When lululemon athletica (LULU -0.03%) announced fiscal first-quarter results last week, its performance looked solid at first glance. Revenue climbed a modest 5% year over year to $520.3 million, and adjusted earnings rose 8.3%, to $44.3 million, or $0.32 per share. Both figures were well above lululemon's guidance provided three months earlier, which called for quarterly revenue of $510 million to $515 million and earnings of $0.25 to $0.27 per share. And Wall Street, for its part, was looking for both the top and bottom lines to arrive near the high ends of that guidance.

But lululemon's results were far from perfect. Comparable-store sales at existing bricks-and-mortar stores declined 1% year over year, while e-commerce revenue remained flat. So revenue growth was driven entirely by 38 net new locations opened over the past year. In addition -- and despite its relative outperformance to start the year -- lululemon simultaneously reduced its full-year guidance to call for revenue in the range of $2.53 billion to $2.58 billion, down from $2.55 billion to $2.60 billion previously.

Lululemon yoga class

IMAGE SOURCE: LULULEMON ATHLETICA.

Perspective is in order

So why, then, did shares of lululemon pop more than 12% on the news?
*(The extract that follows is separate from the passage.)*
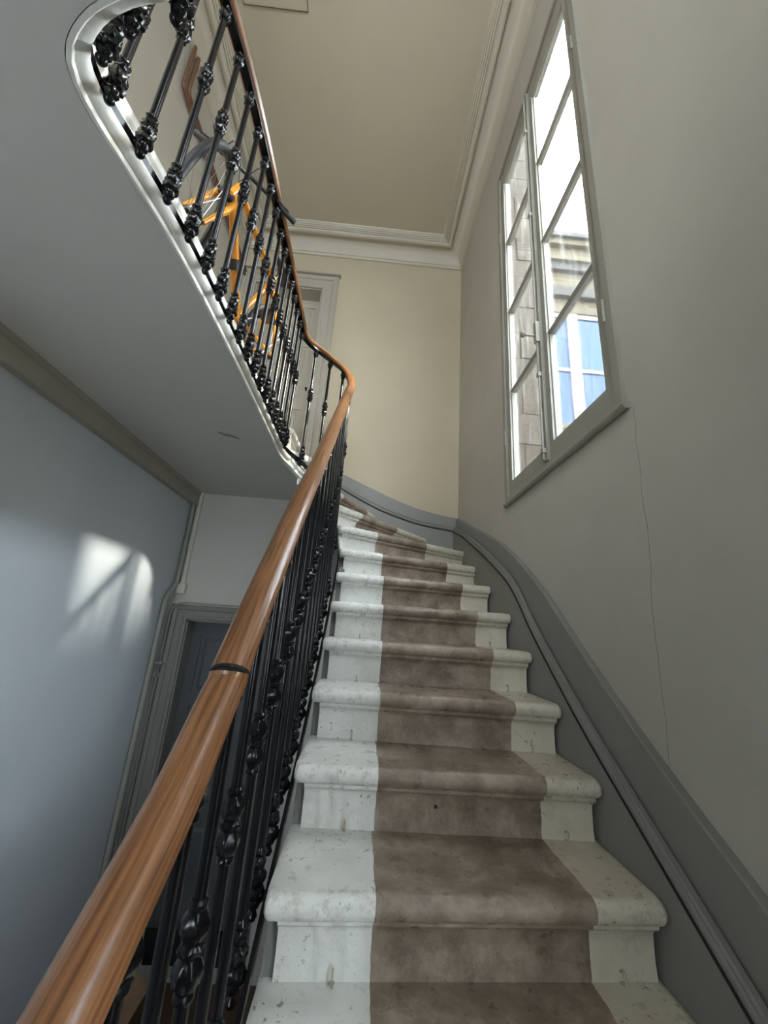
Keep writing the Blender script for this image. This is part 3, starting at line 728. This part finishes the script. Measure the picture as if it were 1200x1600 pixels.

Look no further than the company's decision to restructure its kidcentric ivivva brand.

To be sure, lululemon will operate ivivva as primarily an online business going forward, maintaining only a small number of bricks-and-mortar ivivva stores in "key communities" across the country. It will close 40 of its 55 ivivva-branded stores, then convert roughly half of the remaining locations into lululemon-branded stores. Lululemon will also close all 16 of its ivivva showroom locations as well as well as other temporary locations, and will streamline the brand's supporting corporate infrastructure. Most of these changes will be complete by the end of lululemon's fiscal third quarter, which easily explains the company's slight revenue guidance reduction for the year. 

Relatedly, lululemon also increased its expectations for full-year earnings per share -- as adjusted to exclude pre-tax expenses of $50 million to $60 million related to the restructuring, of course -- to be in the range of $2.28 to $2.38, up from previous guidance for full-year adjusted EPS of $2.26 to $2.36. 

Moving toward the future of retail

In a prepared statement, CEO Laurent Potdevin elaborated on both ivivva and more recent progress in lululemon's core business, stating:

I'm excited to see the positive trends that materialized late in Q1 continuing into Q2. Our current outlook for the remainder of 2017 is strong, and I'm energized by the growth strategies taking shape. I'm also confident in our plans to restructure ivivva and believe they are the best means to optimize this part of the business.

During the subsequent conference call, CFO Stuart Haselden noted that lululemon started the first quarter slowly, but saw an acceleration in sales through the end of April that has proved sustainable so far in the second quarter. In particular, e-commerce sales trends have improved significantly in recent weeks thanks to the company's efforts to bolster its online presence, with the online business delivering low double-digit percent comparable sales growth to date the second quarter. Therefore, lululemon is boosting investments to support e-commerce business growth, with its earliest "aggressive actions" including site optimization, visual merchandising, and improvements in both digital marketing and social media engagement. 

"We are confident that these are the correct investments to make now to build our business for the long term," insisted Haselden. 

That's fair enough, especially considering current retail headwinds that are still holding back so many businesses that rely primarily on bricks-and-mortar locations to drive sales. If lululemon is able to carry forward its recent strength into the coming quarters as competitors falter, it should be well positioned to continue delivering market-beating gains for investors in the coming years.